◆ **To do**:
It is required that the lines from the top of the listing through the line with "smooth=True), M['net'], root)" be reproduced exactly, excluding pictures.

◆ **Input data**:
-----
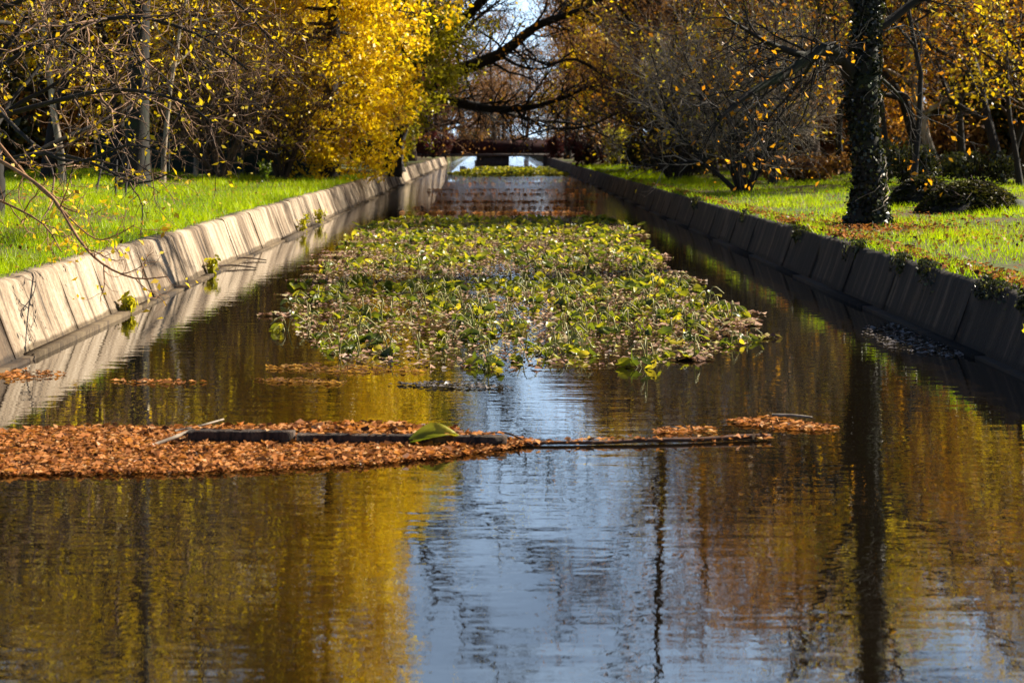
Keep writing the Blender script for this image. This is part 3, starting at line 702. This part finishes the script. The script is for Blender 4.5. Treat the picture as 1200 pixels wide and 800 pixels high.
# --- green net fence
root = empty('net_fence', (0, 66, 0)); tag(root, 'dark green netting fence behind the slim trees on the left lawn', 'fence')
x0, x1 = -15.5, -6.9
for k in range(7):
    xa = x0 + (x1 - x0) * k / 6; z = zgf(xa, 66)
    mb = MB(); mb.tube([(xa, 0, z - .2), (xa, 0, z + 1.75)], .035, 8); mb.build('post', M['post'], root)
    if k < 6:
        xb = x0 + (x1 - x0) * (k + 1) / 6; V = []; K = 8; Q = []
        for i in range(K + 1):
            t = i / K; x = xa + .03 + (xb - xa - .06) * t; yy = .06 * math.sin(t * math.pi) + .05
            for zz, oy in ((z + .02, 0), (z + .8, .02 * math.sin(i * 2.)), (z + 1.6 - .06 * math.sin(t * math.pi), 0)): V.append((x, yy + oy, zz))
        nV = len(V); V += [(a, b_ + .012, c_) for a, b_, c_ in V]
        for i in range(K):
            for j in range(2):
                q = (i*3+j, (i+1)*3+j, (i+1)*3+j+1, i*3+j+1); Q += [q, tuple(nV + w for w in q[::-1])]
        obj('netting', npmesh('netting', V, Q, smooth=True), M['net'], root)

# --- brush piles
def brush(label, px, d, rx, ry, h, seed):
    rr = random.Random(seed); rng = np.random.default_rng(seed); loc = gnd(px, d)
    root = empty('brush_pile', loc); tag(root, label, 'brush pile')
    V = []; Q = []; nr, ns = 7, 22
    for i in range(nr + 1):
        t = i / nr
        for j in range(ns):
            a = 6.283 * j / ns; w = 1 + .2 * math.sin(3 * a + seed) + .1 * math.sin(5 * a + 2 * seed) + rr.uniform(-.08, .08)
            V.append((math.cos(a) * rx * w * (1 - t), math.sin(a) * ry * w * (1 - t), h * (1 - (1 - t) ** 2.2) - .08 + rr.uniform(-.07, .07) * (i > 0)))
    for i in range(nr):
        for j in range(ns): Q.append((i*ns+j, i*ns+(j+1) % ns, (i+1)*ns+(j+1) % ns, (i+1)*ns+j))
    obj('heap', npmesh('heap', V, Q, smooth=True), M['bark_moss'], root)
    mb = MB()
    for k in range(170):
        a = rr.uniform(0, 6.283); q = rr.random() ** .6; z = h * (1 - q ** 2.2); c = Vector((math.cos(a) * rx * q, math.sin(a) * ry * q, z))
        dd = Vector((rr.gauss(0, 1), rr.gauss(0, .8), rr.gauss(0, .35))).normalized(); L = rr.uniform(.10, .32)
        mb.tube([c - dd * L, c + Vector((0, 0, .05)), c + dd * L - Vector((0, 0, .05))], [.010, .009, .004], 4, False)
    mb.build('sticks', M['bark_brown' if seed == 2 else 'bark_dark'], root)
    C = []
    for k in range(5200):
        a = rng.random() * 6.283; q = rng.random() ** .55; C.append((math.cos(a) * rx * q, math.sin(a) * ry * q, h * (1 - q ** 2.2) + rng.random() * .05))
    V, Q, T = leaves(C, .09, rng, .5); obj('dead_leaves', npmesh('dead_leaves', V, Q, tint=T * .9), M['leaf_moss'], root)
brush('smaller dark brush pile right beside the ivy covered trunk', 1082, 39, .85, .7, .62, 1)
brush('larger dark brush pile of sticks and dead leaves at the right edge', 1138, 35.5, 1.15, .9, .60, 2)

# ------------------------------------------------------------------ bridge
root = empty('footbridge', (0, 172, 0)); tag(root, 'low far footbridge with dark maroon parapet crossing the end of the canal', 'bridge')
mb = MB(); mb.box((-.3, .8, .93), (17, 2.6, .3)); mb.build('deck', M['deck'], root)
for yy in (-.4, 2.0):
    mb = MB(); mb.box((-.3, yy, 1.75), (16.8, .12, 1.34))
    for k in range(9): mb.box((-8.2 + k * 1.98, yy - .07, 1.75), (.16, .16, 1.40))
    mb.box((-.3, yy, 2.46), (17, .22, .08)); mb.build('parapet', M['parapet'], root)
mb = MB(); mb.box((-.3, .8, .1), (3.3, 2.2, 1.36)); mb.build('pier', M['pier'], root)
for s in (-1, 1):
    mb = MB(); mb.box((s * 6.4 - .1, .8, .1), (3.0, 2.4, 1.36)); mb.build('abutment', M['pier'], root)

# ------------------------------------------------------------------ grass and litter
rng = np.random.default_rng(17)
def lump(x, y): return .5 + .25 * np.sin(x * 1.9 + 1.3 * np.sin(y * .8)) + .25 * np.sin(y * 1.4 + 1.7 * np.sin(x * 1.1))
def blades(n, x0, x1, y0, y1, h, w, dz=0, patch=.0):
    y = y0 * (y1 / y0) ** rng.random(n); x = x0 + (x1 - x0) * rng.random(n)
    k = lump(x, y); keep = (rng.random(n) < .25 + .75 * k) & (k > patch); x, y, k = x[keep], y[keep], k[keep]; n = len(x)
    z = zg(x, y) + dz; hh = h * (.4 + .9 * k) * (.5 + rng.random(n)); ww = w * (.7 + .6 * rng.random(n)) * (.6 + y / 50)
    a = rng.random(n) * 6.283; dx, dy = np.cos(a), np.sin(a); le = rng.normal(0, .45, (n, 2))
    b0 = np.stack([x - dx * ww, y - dy * ww, z - .01], 1); b1 = np.stack([x + dx * ww, y + dy * ww, z - .01], 1)
    tp = np.stack([x + le[:, 0] * hh, y + le[:, 1] * hh, z + hh], 1)
    V = np.stack([b0, b1, tp], 1).reshape(-1, 3); t = np.clip(.15 + .35 * k + .35 * rng.random(n) + .25 * (rng.random(n) < .1), 0, 1)
    return V, np.repeat(t, 3)
def grass(name, label, parts):
    V = np.concatenate([p[0] for p in parts]); T = np.concatenate([p[1] for p in parts])
    tag(obj(name, npmesh(name, V, None, np.arange(len(V)).reshape(-1, 3), tint=T), M['grass']), label, 'grass', kind='stuff')
grass('grass', 'bright green lawn grass on the left bank', [blades(150000, -19, -5.22, 15, 72, .17, .006), blades(9000, -5.6, -5.2, 15, 100, .10, .006)])
grass('grass', 'yellow green grass on the right bank', [blades(130000, 5.6, 19, 17, 75, .11, .006, patch=.18), blades(7000, 5.4, 8, 60, 110, .2, .008), blades(9000, 5.27, 5.5, 13, 120, .13, .007, .035)])
def scatter_litter(n, x0, x1, y0, y1, up=.7, size=.075):
    y = y0 * (y1 / y0) ** rng.random(n); x = x0 + (x1 - x0) * rng.random(n)
    return np.stack([x, y, zg(x, y) + .03 + .05 * rng.random(n)], 1), size
C1 = np.concatenate([scatter_litter(4200, -16, -5.25, 15, 70)[0]])
V, Q, T = leaves(C1, .07, rng, .6); tag(obj('fallen_leaves', npmesh('fallen_leaves', V, Q, tint=T), M['litter']), 'fallen brown leaves scattered over the left lawn', 'leaves', kind='stuff')
C2 = np.concatenate([scatter_litter(2600, 5.3, 18, 17, 75)[0], scatter_litter(2800, 5.26, 5.9, 15, 70)[0],
    np.stack([6.6 + rng.normal(0, 1.1, 2400), 30.4 + rng.normal(0, 2.2, 2400), np.zeros(2400)], 1)])
C2 = C2[C2[:, 0] > 5.25]; C2[:, 2] = zg(C2[:, 0], C2[:, 1]) + np.where(C2[:, 0] < 5.5, .06, .02) + .06 * rng.random(len(C2))
V, Q, T = leaves(C2, .075, rng, .6); tag(obj('fallen_leaves', npmesh('fallen_leaves', V, Q, tint=T * .65), M['litter']), 'fallen brown leaves around the ivy covered trunk and along the right edge', 'leaves', kind='stuff')

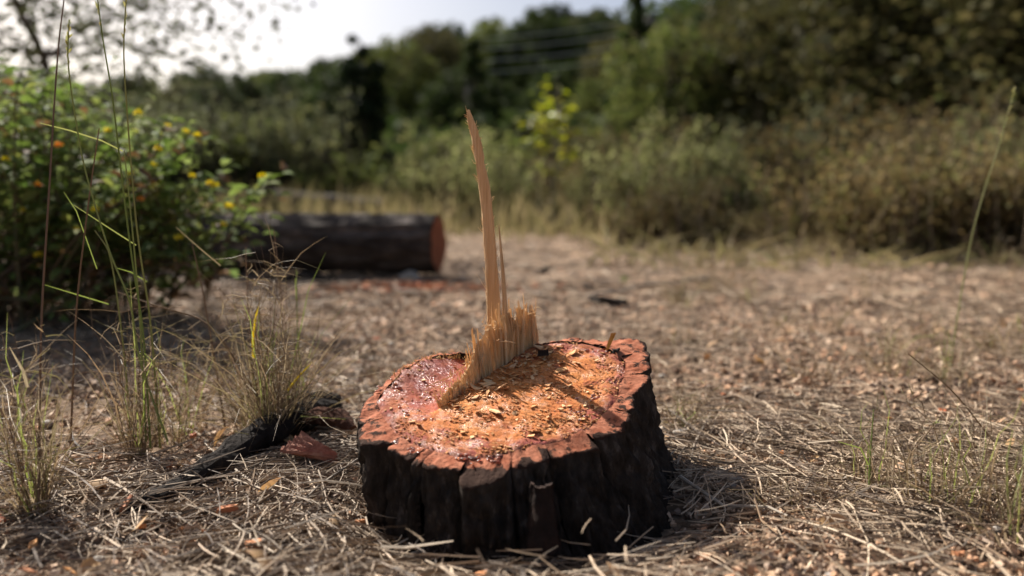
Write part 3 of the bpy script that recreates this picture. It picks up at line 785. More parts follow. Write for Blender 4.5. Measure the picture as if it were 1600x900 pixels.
# ------------------------------------------------------------------ root and bark flakes left of the stump
def lump_tube(pts, rad, mat_, name, parent=None, sides=14, flat=.8, amp=.25, fr=40, sub=8):
    pts = np.array(pts); m_ = len(pts)
    u = np.linspace(0, m_ - 1, (m_ - 1) * sub + 1)
    P = np.stack([np.interp(u, np.arange(m_), pts[:, i]) for i in range(3)], -1); R = np.interp(u, np.arange(m_), rad)
    ker = np.array([.25, .5, .25])
    for _ in range(4):
        Q = P.copy(); Q[1:-1] = .25 * P[:-2] + .5 * P[1:-1] + .25 * P[2:]; P = Q
    V, F = tubes([P], [R], sides)
    for i in range(len(V)):
        c = P[i // sides]; d = V[i] - c; d[2] *= flat
        k = 1 + amp * mn.noise(Vector(V[i] * fr)) + amp * .6 * mn.noise(Vector(V[i] * fr * 3))
        V[i] = c + d * k
    return mk(name, V, F, mat_, parent, smooth=False)
def GP(px, py, dz=0):
    g = G(px, py); return np.array([g[0], g[1], float(gz(g[0], g[1])) + dz])
root = lump_tube([GP(520, 660, .022), GP(480, 675, .030), GP(430, 698, .030), GP(380, 722, .022), GP(330, 750, .017), GP(280, 778, .015), GP(225, 797, .012), GP(180, 808, .004)],
                 [.020, .026, .025, .020, .016, .012, .010, .005], M['darkbark'], 'surface_root')
tag(recentre(root), 'black charred looking root snaking along the ground left of the stump', 'root')
o = lump_tube([GP(478, 690, .028), GP(500, 688, .036), GP(530, 692, .034), GP(552, 700, .02)], [.009, .016, .016, .008], M['chunk'], 'bark_chunk', flat=.7, amp=.4)
tag(recentre(o), 'thick rust brown chunk of bark between the root and the stump', 'bark chunk')
o = lump_tube([GP(520, 640, .02), GP(490, 655, .03), GP(462, 665, .03), GP(440, 680, .01)], [.014, .024, .024, .012], M['darkbark'], 'bark_chunk', flat=.8, amp=.4)
tag(recentre(o), 'black jagged bark piece standing behind the grass tuft near the stump', 'bark chunk')
# ribbed rust flake
V = []; nu, nv = 20, 11
a0 = GP(456, 730, .026); a1 = GP(528, 742, .014)
for i in range(nu):
    t = i / (nu - 1); wv = .021 * (1 - t) ** .75 + .001
    for j in range(nv):
        s = j / (nv - 1) * 2 - 1
        p = a0 + (a1 - a0) * t
        V.append(p + np.array([s * wv * .35, s * wv * .95, wv * .36 * (s + 1) * .55 + .0040 * math.sin(j * 2.1 + t * 2) + .0016 * nz(i * .6, j * .7)]))
V = np.array(V); V2 = V - np.array([0, .001, .0035]); idx = np.arange(nu * nv).reshape(nu, nv)
F = np.stack([idx[:-1, :-1], idx[1:, :-1], idx[1:, 1:], idx[:-1, 1:]], -1).reshape(-1, 4)
b = np.concatenate([idx[:, 0], idx[-1, 1:], idx[::-1, -1][1:], idx[0, ::-1][1:-1]]); bn = np.roll(b, -1)
q = np.stack([b, b + nu * nv, bn + nu * nv, bn], -1)
o = mk('bark_flake', np.concatenate([V, V2]), [np.concatenate([F, F[:, ::-1] + nu * nv, q])], M['flake'], smooth=False)
tag(recentre(o), 'ribbed rust coloured bark flake lying on needles left of the stump', 'bark flake')
# dark chunk leaning in front of stump bark
V = []; nu, nv = 14, 9
b0 = W(848, 868, .712); b1 = W(846, 762, .738)
for i in range(nu):
    t = i / (nu - 1)
    for j in range(nv):
        q = j / (nv - 1) * 2 - 1; wv = (.014 + .004 * nz(t * 4, 5)) * (1 - .3 * t * t) * (1 if q < 0 else 1.15)
        V.append(b0 + (b1 - b0) * t + np.array([q * wv + .003 * nz(t * 7, q * 3), .010 * q * q + .003 * nz(q * 3, t * 5, 2), .004 * nz(q * 2.2, 9) * t]))
V = np.array(V); V2 = V + np.array([0, .006, 0]); idx = np.arange(nu * nv).reshape(nu, nv)
F = np.stack([idx[:-1, :-1], idx[:-1, 1:], idx[1:, 1:], idx[1:, :-1]], -1).reshape(-1, 4)
b = np.concatenate([idx[:, 0], idx[-1, 1:], idx[::-1, -1][1:], idx[0, ::-1][1:-1]]); bn = np.roll(b, -1)
o = mk('bark_flake', np.concatenate([V, V2]), [np.concatenate([F, F[:, ::-1] + nu * nv, np.stack([b, b + nu * nv, bn + nu * nv, bn], -1)])], M['darkflake'], smooth=True)
tag(recentre(o), 'dark brown bark flake propped against the shaded front of the stump', 'bark flake')

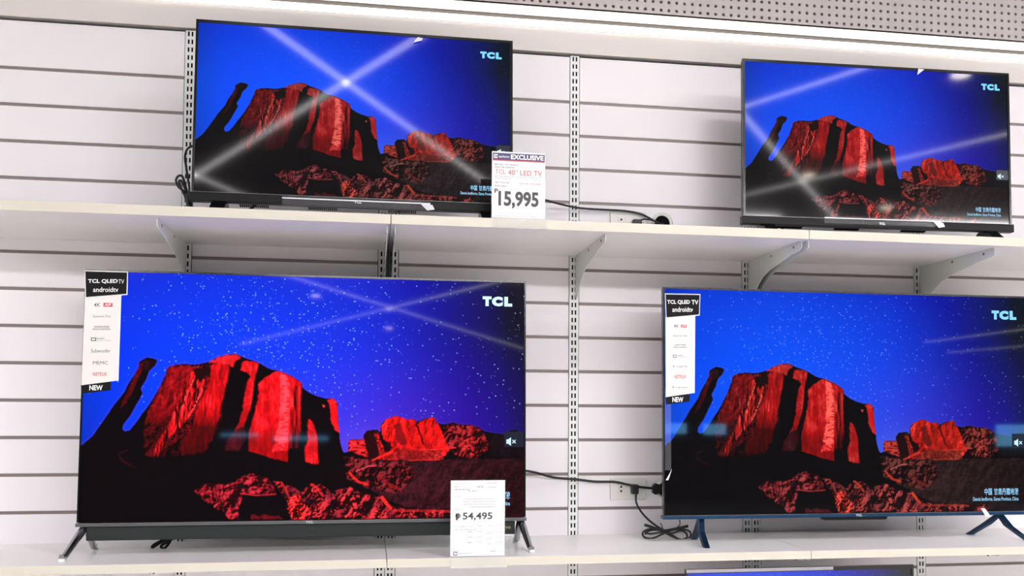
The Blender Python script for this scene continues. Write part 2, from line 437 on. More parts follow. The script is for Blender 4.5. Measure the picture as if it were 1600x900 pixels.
# land silhouette
land = [(110, 700), (127, 695), (143, 680.7), (156, 662), (177.5, 631), (191.7, 613), (198, 600), (208, 585), (213, 578), (214, 567.5), (220, 562.5), (228, 559), (240, 561), (243.7, 564.7), (241, 571.7), (231, 581), (226, 595), (218, 607.5), (221, 615), (216, 625), (206.7, 641.7), (202.5, 650), (191.7, 663), (189.7, 671.7), (192.5, 675), (200, 673), (210, 661.7), (220, 646.7), (233, 630), (243, 613), (253, 595), (257.5, 585), (258, 578), (263, 573), (273, 570), (286.7, 569.5), (306.7, 570), (325, 566), (335, 560), (351.7, 554.7), (366.7, 553.3), (380, 559), (404, 567.5), (420, 576.7), (435, 580), (455, 588), (470.8, 597.5), (472.5, 605.8), (483, 614), (498, 620), (509, 623), (520, 622.5), (528, 630), (527.5, 640), (530, 668), (531.7, 690), (534.8, 700), (537.5, 707), (544.5, 705.5), (544.5, 689), (549, 686), (567.8, 686), (568, 679), (574.5, 672.7), (591, 671), (594.5, 675.5), (594.5, 664.5), (603, 655.5), (619, 649), (636.7, 655.5), (647.8, 654.5), (652, 659), (663, 653.8), (679, 651.5), (684.5, 661), (694.5, 663), (707.8, 660), (721, 663), (734.5, 662.7), (750, 667.8), (756.7, 673), (774.5, 676.7), (790, 678), (796.7, 672), (808, 671), (816.7, 680), (835, 690), (835, 840), (100, 840)]
LM = blur(inside(land, JX * .35 + X * .65, JY * .35 + Y * .65), 1)
rim = np.clip(blur(LM > .5, 3) * 2, 0, 1) * (1 - LM)
img += rim[..., None] * np.array([.05, .05, .12]) * (1 - dark[..., None])
def lay(alpha, col):
    global img
    img = img * (1 - alpha[..., None]) + col * alpha[..., None]
base = L_(4, 2, 4) * (.4 + 1.0 * fbm(X / 14, Y / 8, 5))[..., None]
lay(LM, base)
star *= (1 - np.clip(LM * 3, 0, 1))
vert = fbm(X / 3.2, Y / 30, 21, 3)            # upright streaks of the rock faces
fine = fbm(X / 3, Y / 2.2, 31, 3)
def relief(sx, sy, seed, k=7., dx=1.4, dy=1.2, o=4):
    WX = X + (fbm(X / 17, Y / 17, seed + 40, 2) - .5) * 9; WY = Y + (fbm(X / 17, Y / 17, seed + 50, 2) - .5) * 9
    def h(a, b):
        p = (WX + a) * .83 + (WY + b) * .55; q = (WY + b) * .83 - (WX + a) * .55
        return fbm(p / sx, q / sy, seed, o) * .7 + ridge(q / sx / 1.3, p / sy / 1.3, seed + 9, o) * .3
    return np.clip(.42 + k * (h(0, 0) - h(dx, dy)), 0, 1.3)
REL = relief(20, 13, 201, 9., 1.8, 1.5); REL2 = relief(13, 9, 231, 7.); _h = lambda a: fbm((X + a + (fbm(X / 9, Y / 13, 262, 2) - .5) * 9 + Y * .12) / 7, Y / 26, 251, 4); RELD = np.clip(.42 + 3.2 * (_h(0) - _h(1.6)), 0, 1.3)
BIG = fbm(X / 26, Y / 34, 131, 3); MED = np.clip(fbm(X / 6, Y / 9, 141, 3) * 2 - .5, 0, 1)
def rock(poly, c, lo=.55, amp=.9, tex=None, soft=1, fade=None):
    t = vert * .6 + fine * .4 if tex is None else tex
    g = np.clip((lo + amp * (t - .35) * 1.6) * (.62 + .76 * BIG) * (.8 + .4 * MED), .03, 1.7)
    a = mask(poly, soft)
    if fade is not None: g = g * fade
    col = L_(*c) * g[..., None]; hot = np.clip(g - .95, 0, .6)[..., None] * max(c) / 255
    lay(a, col + hot * np.array([.05, .10, .08]))
yf = lambda a, b, k: 1 - (1 - k) * np.clip((Y - a) / (b - a), 0, 1)   # the light of the sunset ends towards the foot in the picture
# spire: faint red edge
rock([(215, 570), (221, 566), (224, 572), (215, 590), (205, 612), (195, 630), (185, 640), (192, 622), (204, 598)], (70, 8, 12), .6)
rock([(222, 563), (240, 564), (238, 572), (226, 580), (219, 582)], (26, 8, 8), .7)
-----
◆ **Correct answer**:
Keep writing the Blender script for this image. This is part 3, starting at line 702. This part finishes the script. The script is for Blender 4.5. Treat the picture as 1200 pixels wide and 800 pixels high.
# --- green net fence
root = empty('net_fence', (0, 66, 0)); tag(root, 'dark green netting fence behind the slim trees on the left lawn', 'fence')
x0, x1 = -15.5, -6.9
for k in range(7):
    xa = x0 + (x1 - x0) * k / 6; z = zgf(xa, 66)
    mb = MB(); mb.tube([(xa, 0, z - .2), (xa, 0, z + 1.75)], .035, 8); mb.build('post', M['post'], root)
    if k < 6:
        xb = x0 + (x1 - x0) * (k + 1) / 6; V = []; K = 8; Q = []
        for i in range(K + 1):
            t = i / K; x = xa + .03 + (xb - xa - .06) * t; yy = .06 * math.sin(t * math.pi) + .05
            for zz, oy in ((z + .02, 0), (z + .8, .02 * math.sin(i * 2.)), (z + 1.6 - .06 * math.sin(t * math.pi), 0)): V.append((x, yy + oy, zz))
        nV = len(V); V += [(a, b_ + .012, c_) for a, b_, c_ in V]
        for i in range(K):
            for j in range(2):
                q = (i*3+j, (i+1)*3+j, (i+1)*3+j+1, i*3+j+1); Q += [q, tuple(nV + w for w in q[::-1])]
        obj('netting', npmesh('netting', V, Q, smooth=True), M['net'], root)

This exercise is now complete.